Bypassing Convention: A Slippery Precedent: The adoption of the Motion of Thanks without the Prime Minister’s reply marks a troubling procedural departure. Parliamentary rules require either a reply or a specific resolution to dispense with it. Ignoring this weakens rule-based functioning and risks normalising executive avoidance of scrutiny.

Impact on Opposition and Minority Rights: Parliament is the principal forum for dissent. When both the Opposition’s speech is curtailed and the executive avoids reply, it results in a double democratic deficit, marginalising alternative viewpoints and hollowing deliberation.

Role of the Speaker in Preserving Deliberative Sanctity

  1. Custodian of Neutrality and Convention: The Speaker is the constitutional sentinel of parliamentary dignity.
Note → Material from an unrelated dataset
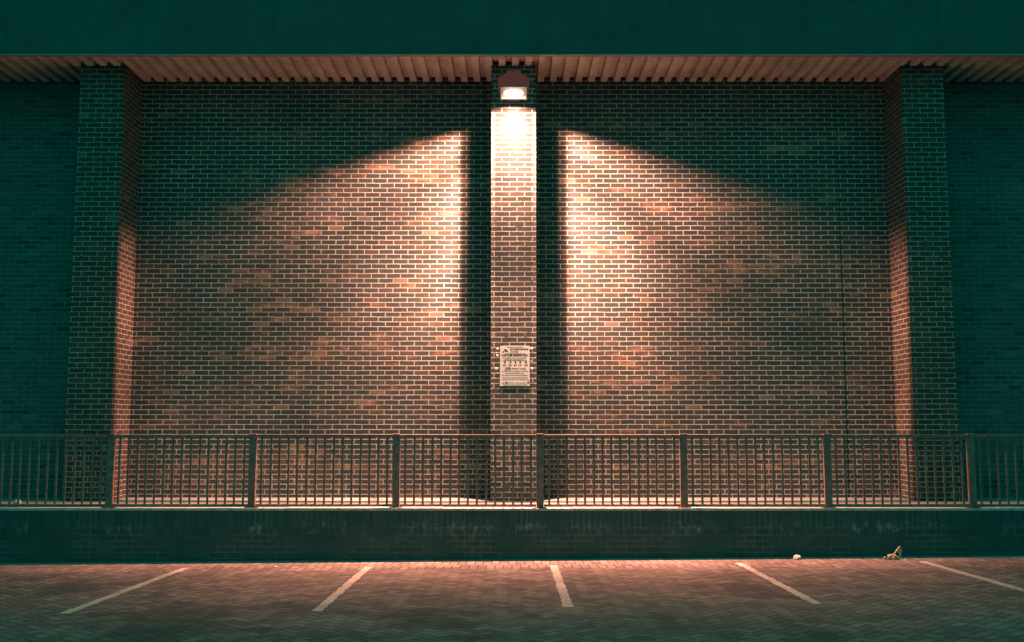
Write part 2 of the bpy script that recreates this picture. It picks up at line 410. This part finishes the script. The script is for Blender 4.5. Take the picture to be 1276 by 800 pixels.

Neutrality, as emphasised by the Supreme Court in Kihoto Hollohan (1992), is central to legislative legitimacy. Any deviation from long-standing convention must be backed by transparent, rule-based reasoning.
  2. Erosion of Trust and Institutional Credibility: When explanations raise more questions than answers, institutional trust suffers. The Speaker’s role is not merely procedural management but safeguarding Parliament as the ‘Grand Inquest of the Nation’.

Broader Consequences for Parliamentary Democracy

  1. From Accountability to Executive Dominance: Repeated dilution of conventions risks executive aggrandisement. Data from PRS Legislative Research already shows declining sittings and debate hours; procedural shortcuts further weaken Parliament’s checking function.
  2. Norms as Democratic Guardrails: Conventions are unwritten restraints on power. Their erosion does not break the Constitution instantly but gradually empties it of democratic substance.

Conclusion

Echoing Dr. Rajendra Prasad’s warning that ‘institutions depend on those who work them’, parliamentary democracy survives not on rules alone, but on conventions that compel the executive to answer the nation.